Crítica acérrima dos gigantes empresariais tecnológicos, a professora de media e cultura cita uma razão particular que explica o motivo dos jovens terem finalmente acesso a ferramentas necessárias para representarem as suas vidas e fazerem circular imagens dessa mesma existência: a de que as empresas privadas querem e podem retirar lucros astronómicos dos dados que partilham e que o problema, neste caso, reside no capitalismo. “E qualquer dano reputacional que possa advir e perturbar um indivíduo no seu futuro não será uma preocupação para os gigantes digitais”, assegura, acrescentando ainda que, a pensar-se em soluções, nunca serão estas empresas a contribuir para o alcance das mesmas.
“Os media digitais”, escreve, “são tanto imperdoáveis como ‘inesquecíveis’”. E o que aparentemente faz parte da vida privada de cada um, faz simultaneamente parte de um registo público acessível a todos e para todo o sempre.
“E ninguém no mundo digital das tecnologias de informação tem algum incentivo para apagar centenas de terabytes de histórias pessoais, certamente sem ganhar algo em troca”, assegura Eichorn.
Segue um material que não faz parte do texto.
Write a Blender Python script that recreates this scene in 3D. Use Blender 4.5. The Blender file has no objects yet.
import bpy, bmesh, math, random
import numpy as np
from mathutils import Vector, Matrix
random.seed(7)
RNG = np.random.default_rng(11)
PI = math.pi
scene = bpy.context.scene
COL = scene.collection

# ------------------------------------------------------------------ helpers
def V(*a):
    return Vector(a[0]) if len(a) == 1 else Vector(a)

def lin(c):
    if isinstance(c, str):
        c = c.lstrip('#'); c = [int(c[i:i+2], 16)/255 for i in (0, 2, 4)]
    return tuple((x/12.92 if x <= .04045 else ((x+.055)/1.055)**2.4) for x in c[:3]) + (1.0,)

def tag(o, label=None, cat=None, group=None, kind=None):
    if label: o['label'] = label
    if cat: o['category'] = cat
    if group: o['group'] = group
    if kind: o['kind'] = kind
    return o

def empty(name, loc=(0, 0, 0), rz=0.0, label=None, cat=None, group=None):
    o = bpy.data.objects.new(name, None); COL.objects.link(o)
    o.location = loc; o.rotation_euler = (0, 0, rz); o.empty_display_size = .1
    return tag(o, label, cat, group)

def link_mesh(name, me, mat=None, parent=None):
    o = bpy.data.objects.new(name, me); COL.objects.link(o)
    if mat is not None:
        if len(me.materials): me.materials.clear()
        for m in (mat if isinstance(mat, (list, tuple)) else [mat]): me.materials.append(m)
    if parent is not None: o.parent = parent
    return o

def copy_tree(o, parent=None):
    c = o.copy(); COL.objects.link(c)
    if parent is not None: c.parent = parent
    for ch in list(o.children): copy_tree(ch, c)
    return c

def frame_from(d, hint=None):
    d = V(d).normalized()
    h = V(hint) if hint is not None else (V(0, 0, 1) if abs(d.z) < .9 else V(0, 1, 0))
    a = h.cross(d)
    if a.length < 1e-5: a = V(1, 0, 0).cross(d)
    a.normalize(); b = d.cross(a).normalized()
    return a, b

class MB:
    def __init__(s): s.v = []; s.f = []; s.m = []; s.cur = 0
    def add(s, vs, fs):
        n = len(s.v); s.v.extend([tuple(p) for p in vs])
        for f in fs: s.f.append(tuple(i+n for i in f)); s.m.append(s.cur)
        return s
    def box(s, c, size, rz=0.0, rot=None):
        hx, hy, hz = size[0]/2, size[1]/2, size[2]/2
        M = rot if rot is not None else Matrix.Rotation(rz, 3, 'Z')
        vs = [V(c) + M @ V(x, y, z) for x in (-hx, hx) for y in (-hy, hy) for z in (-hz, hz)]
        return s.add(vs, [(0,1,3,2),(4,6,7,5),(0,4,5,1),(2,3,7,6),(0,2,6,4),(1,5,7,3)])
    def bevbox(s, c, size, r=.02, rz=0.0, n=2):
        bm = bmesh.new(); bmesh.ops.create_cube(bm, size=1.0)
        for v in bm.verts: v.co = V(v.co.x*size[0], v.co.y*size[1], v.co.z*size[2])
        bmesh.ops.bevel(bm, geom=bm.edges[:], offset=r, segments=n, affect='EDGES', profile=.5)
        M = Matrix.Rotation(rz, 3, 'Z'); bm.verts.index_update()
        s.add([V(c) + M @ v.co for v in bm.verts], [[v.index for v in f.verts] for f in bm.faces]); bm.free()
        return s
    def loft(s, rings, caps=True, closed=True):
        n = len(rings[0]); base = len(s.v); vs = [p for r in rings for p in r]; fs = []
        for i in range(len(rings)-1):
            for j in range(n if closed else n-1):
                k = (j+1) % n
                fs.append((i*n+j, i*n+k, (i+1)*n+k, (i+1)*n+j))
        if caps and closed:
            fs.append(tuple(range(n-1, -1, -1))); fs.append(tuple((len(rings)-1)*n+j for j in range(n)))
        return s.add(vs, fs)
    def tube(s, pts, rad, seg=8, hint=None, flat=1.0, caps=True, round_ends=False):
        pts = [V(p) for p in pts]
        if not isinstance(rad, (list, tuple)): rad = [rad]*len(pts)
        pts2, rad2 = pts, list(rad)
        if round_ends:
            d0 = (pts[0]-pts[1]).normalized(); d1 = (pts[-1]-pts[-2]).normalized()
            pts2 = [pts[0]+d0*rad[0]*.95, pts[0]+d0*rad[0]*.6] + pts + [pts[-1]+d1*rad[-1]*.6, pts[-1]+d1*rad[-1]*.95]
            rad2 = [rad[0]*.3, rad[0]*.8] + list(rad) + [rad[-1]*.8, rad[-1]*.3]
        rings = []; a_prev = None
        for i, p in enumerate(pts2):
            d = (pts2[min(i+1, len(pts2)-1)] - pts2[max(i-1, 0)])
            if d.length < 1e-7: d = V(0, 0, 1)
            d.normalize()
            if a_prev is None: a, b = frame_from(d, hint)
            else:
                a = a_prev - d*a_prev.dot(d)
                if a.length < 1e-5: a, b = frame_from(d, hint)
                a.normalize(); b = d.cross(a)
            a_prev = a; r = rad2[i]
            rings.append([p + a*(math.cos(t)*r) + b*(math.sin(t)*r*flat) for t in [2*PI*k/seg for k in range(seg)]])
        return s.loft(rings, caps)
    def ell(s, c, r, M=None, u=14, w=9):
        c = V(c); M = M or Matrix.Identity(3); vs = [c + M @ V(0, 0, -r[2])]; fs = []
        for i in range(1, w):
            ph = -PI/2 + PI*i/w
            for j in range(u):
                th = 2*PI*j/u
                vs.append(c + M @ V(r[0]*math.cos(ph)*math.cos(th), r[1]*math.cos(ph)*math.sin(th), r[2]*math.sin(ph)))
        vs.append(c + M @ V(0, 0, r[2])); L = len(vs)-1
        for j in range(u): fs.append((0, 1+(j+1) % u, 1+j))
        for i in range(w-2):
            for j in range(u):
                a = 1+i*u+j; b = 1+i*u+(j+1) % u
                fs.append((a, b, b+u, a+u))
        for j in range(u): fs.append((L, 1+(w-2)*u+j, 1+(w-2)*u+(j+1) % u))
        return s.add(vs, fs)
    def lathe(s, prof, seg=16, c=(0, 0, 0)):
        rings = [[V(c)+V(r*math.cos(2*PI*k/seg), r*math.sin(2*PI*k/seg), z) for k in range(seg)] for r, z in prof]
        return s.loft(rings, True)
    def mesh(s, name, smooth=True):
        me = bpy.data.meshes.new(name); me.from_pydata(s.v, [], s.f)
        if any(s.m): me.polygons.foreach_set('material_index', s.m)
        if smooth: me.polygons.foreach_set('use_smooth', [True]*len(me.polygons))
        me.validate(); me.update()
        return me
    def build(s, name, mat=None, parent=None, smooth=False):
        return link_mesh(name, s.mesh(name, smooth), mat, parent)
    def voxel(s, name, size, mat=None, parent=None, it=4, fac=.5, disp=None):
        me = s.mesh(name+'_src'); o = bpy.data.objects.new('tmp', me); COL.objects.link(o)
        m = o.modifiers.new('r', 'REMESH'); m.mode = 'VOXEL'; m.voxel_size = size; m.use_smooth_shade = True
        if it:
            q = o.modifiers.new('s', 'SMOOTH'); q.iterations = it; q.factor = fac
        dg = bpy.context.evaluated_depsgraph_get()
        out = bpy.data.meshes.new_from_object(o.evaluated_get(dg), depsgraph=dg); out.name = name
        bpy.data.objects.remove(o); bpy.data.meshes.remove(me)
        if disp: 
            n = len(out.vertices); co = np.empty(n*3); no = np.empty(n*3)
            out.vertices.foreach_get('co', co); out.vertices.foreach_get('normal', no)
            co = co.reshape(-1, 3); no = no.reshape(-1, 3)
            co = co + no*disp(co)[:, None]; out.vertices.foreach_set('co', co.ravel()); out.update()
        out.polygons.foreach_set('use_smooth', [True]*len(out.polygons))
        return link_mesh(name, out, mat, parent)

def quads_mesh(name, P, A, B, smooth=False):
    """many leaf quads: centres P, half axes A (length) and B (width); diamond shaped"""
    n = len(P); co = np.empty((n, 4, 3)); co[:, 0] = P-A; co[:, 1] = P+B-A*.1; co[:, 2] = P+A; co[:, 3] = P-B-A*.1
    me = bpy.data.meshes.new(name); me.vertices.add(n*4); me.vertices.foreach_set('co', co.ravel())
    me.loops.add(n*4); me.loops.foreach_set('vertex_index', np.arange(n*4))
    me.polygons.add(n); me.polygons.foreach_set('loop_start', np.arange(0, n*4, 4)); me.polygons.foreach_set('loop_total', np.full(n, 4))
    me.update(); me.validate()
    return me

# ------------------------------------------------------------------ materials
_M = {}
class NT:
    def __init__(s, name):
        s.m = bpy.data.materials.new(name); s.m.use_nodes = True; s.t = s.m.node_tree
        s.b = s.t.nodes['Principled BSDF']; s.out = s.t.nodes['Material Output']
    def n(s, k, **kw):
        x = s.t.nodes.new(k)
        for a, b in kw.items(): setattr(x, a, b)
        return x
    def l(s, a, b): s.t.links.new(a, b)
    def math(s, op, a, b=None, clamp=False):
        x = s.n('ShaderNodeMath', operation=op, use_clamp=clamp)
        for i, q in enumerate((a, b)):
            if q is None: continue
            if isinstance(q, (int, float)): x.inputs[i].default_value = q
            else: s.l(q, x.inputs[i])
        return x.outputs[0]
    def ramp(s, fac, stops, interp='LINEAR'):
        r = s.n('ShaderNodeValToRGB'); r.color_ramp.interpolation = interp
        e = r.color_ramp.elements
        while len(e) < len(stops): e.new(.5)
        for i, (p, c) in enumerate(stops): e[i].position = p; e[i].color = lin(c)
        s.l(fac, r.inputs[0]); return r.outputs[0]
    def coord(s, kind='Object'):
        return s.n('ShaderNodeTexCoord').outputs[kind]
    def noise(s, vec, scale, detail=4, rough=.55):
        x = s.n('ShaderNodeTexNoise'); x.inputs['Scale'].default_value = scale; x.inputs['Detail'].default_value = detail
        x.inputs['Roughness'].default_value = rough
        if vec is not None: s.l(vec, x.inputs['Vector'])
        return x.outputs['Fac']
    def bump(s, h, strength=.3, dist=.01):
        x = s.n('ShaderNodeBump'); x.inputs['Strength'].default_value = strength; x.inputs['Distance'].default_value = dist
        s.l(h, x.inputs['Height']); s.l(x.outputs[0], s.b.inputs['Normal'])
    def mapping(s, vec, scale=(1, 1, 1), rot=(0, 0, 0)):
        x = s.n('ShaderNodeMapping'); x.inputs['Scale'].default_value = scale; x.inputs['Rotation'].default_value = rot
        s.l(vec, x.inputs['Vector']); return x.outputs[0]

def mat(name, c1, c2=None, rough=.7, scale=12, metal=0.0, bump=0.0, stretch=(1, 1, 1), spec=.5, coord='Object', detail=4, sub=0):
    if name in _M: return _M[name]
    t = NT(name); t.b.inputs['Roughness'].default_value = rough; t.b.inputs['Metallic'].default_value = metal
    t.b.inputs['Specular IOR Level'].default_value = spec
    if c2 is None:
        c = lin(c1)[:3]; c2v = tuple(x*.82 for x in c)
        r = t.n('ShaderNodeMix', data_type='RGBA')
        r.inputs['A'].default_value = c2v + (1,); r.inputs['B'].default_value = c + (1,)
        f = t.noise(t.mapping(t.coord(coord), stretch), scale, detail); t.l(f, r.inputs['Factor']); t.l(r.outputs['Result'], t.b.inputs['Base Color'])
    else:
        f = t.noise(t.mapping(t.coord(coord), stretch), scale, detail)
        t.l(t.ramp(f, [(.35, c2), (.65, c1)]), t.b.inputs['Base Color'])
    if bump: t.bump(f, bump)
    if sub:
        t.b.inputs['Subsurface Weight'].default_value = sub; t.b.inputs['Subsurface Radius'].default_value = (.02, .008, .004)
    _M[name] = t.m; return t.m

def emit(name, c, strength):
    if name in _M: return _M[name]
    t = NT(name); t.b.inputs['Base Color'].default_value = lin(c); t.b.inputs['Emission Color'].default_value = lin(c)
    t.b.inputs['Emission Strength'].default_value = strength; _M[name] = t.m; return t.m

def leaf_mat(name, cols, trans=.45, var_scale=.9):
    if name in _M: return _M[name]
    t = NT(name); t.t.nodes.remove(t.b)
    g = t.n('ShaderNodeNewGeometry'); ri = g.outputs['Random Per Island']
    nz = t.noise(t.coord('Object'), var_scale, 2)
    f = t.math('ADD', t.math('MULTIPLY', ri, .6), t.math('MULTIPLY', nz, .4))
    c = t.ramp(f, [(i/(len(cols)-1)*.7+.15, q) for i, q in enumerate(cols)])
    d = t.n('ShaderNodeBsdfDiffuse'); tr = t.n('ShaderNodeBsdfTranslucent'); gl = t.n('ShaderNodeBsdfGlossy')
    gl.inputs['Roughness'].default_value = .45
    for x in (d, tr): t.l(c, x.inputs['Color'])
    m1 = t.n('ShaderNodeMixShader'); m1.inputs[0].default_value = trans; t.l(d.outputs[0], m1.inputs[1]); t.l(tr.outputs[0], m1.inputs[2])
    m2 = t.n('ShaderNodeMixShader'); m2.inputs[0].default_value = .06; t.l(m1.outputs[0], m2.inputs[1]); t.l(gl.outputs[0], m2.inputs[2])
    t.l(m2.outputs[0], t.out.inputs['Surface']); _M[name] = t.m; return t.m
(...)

Apesar de apontar algumas possibilidades e compromissos possíveis, como as empresas privadas passarem a assegurar que o acesso aos dados privados possa ser negado por um período previamente estabelecido ou que os conteúdos dos jovens gerados pelos media sociais poderiam ser postos fora de circulação em troca de uma recolha mais intensiva quando estes fossem mais velhos, a verdade é que se sabe que nada disto irá acontecer.
O trabalho de Kate Eichorn terá de ser, mais cedo ou mais tarde, incluído no discurso público sobre de que forma retiramos significado do “eu” e dos outros nos espaços digitais. Estamos ainda a tentar compreender o impacto dos media sociais na forma como “gravamos” as nossas vidas e, ao fazê-lo, de que maneira, e inevitavelmente, carregamos com a nossa história no caminho para o futuro. E o livro de Kate Eichorn recorda-nos também que as várias experiências a que temos direito, como as diversas personalidades que fazem parte do nosso crescimento, mesmo que por vezes ligadas ao erro, constituem parte integrante da condição humana. E, como escreve a autora, o grau mediante o qual devemos perdoar os outros, ou responsabilizá-los, permanece como uma preocupação ética premente, mais ainda inescrutável.